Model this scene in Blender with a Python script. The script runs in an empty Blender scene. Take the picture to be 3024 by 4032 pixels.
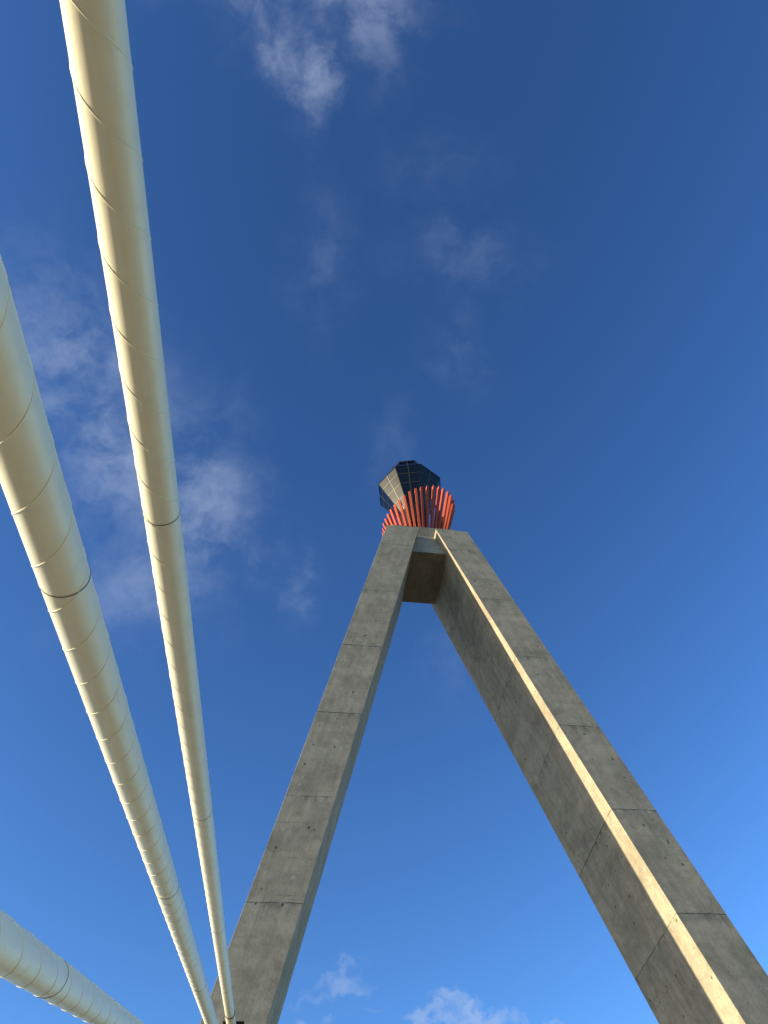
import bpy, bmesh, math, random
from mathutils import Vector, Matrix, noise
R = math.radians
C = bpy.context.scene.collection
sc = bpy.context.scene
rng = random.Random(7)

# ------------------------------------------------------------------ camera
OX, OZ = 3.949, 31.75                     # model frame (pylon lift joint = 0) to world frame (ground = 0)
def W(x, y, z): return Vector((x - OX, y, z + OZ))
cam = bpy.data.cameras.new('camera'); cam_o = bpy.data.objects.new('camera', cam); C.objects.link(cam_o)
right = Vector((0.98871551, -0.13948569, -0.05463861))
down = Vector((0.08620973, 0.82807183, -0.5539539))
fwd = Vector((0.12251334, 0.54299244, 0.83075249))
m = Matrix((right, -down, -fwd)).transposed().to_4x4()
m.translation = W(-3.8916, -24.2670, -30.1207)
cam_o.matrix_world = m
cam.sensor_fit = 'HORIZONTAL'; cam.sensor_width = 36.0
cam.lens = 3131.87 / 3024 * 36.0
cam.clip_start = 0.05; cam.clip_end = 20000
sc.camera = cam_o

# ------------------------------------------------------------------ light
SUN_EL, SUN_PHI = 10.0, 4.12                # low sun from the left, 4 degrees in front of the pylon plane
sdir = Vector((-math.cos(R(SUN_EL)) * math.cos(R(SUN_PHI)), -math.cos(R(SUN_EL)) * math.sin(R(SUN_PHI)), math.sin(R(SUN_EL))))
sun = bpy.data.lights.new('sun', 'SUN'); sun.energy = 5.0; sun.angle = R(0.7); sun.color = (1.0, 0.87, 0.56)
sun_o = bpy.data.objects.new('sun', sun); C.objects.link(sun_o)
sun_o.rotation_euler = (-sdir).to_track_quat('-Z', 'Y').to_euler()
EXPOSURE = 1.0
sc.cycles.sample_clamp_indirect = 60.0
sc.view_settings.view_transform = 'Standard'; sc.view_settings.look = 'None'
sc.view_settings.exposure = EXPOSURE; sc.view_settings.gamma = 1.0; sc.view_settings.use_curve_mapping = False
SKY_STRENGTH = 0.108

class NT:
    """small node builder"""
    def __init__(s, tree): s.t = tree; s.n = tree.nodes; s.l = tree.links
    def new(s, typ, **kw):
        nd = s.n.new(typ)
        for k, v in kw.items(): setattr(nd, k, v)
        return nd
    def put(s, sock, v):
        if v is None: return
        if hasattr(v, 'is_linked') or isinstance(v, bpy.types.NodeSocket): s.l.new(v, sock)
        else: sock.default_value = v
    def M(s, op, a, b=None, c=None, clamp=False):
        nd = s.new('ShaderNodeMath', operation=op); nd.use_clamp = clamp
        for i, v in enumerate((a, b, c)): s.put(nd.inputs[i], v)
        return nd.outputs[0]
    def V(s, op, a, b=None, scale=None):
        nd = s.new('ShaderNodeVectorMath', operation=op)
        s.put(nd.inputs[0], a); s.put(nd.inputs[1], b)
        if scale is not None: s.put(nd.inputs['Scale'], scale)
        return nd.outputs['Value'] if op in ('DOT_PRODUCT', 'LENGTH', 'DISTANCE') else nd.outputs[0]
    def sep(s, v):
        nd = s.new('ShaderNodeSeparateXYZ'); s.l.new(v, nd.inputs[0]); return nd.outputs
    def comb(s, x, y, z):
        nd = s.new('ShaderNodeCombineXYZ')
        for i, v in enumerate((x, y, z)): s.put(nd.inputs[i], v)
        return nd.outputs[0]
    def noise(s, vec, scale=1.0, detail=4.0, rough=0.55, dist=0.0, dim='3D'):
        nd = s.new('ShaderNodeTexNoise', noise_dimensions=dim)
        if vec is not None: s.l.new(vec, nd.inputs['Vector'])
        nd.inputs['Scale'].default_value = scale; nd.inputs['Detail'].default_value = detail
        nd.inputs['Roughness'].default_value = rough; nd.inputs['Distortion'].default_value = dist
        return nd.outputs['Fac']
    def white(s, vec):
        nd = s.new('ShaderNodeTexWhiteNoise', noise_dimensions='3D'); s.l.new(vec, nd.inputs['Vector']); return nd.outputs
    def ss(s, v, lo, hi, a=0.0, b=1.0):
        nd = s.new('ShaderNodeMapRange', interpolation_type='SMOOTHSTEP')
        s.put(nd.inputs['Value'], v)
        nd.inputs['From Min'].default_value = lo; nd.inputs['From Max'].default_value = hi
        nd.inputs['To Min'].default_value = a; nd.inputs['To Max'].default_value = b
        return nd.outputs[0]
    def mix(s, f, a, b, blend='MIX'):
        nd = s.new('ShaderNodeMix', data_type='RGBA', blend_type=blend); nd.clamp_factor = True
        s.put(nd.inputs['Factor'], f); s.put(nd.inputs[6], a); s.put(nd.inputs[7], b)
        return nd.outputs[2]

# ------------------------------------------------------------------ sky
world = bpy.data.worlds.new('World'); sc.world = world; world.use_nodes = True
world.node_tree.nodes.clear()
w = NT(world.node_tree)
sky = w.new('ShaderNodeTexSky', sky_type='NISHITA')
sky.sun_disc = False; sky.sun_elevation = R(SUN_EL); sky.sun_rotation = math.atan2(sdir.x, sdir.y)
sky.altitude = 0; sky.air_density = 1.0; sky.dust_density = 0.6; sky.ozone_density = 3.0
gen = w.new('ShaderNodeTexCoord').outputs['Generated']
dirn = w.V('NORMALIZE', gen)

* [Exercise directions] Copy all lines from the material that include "scene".

* [Solved problem]
Model this scene in Blender with a Python script. The script runs in an empty Blender scene. Take the picture to be 3024 by 4032 pixels.
C = bpy.context.scene.collection
sc = bpy.context.scene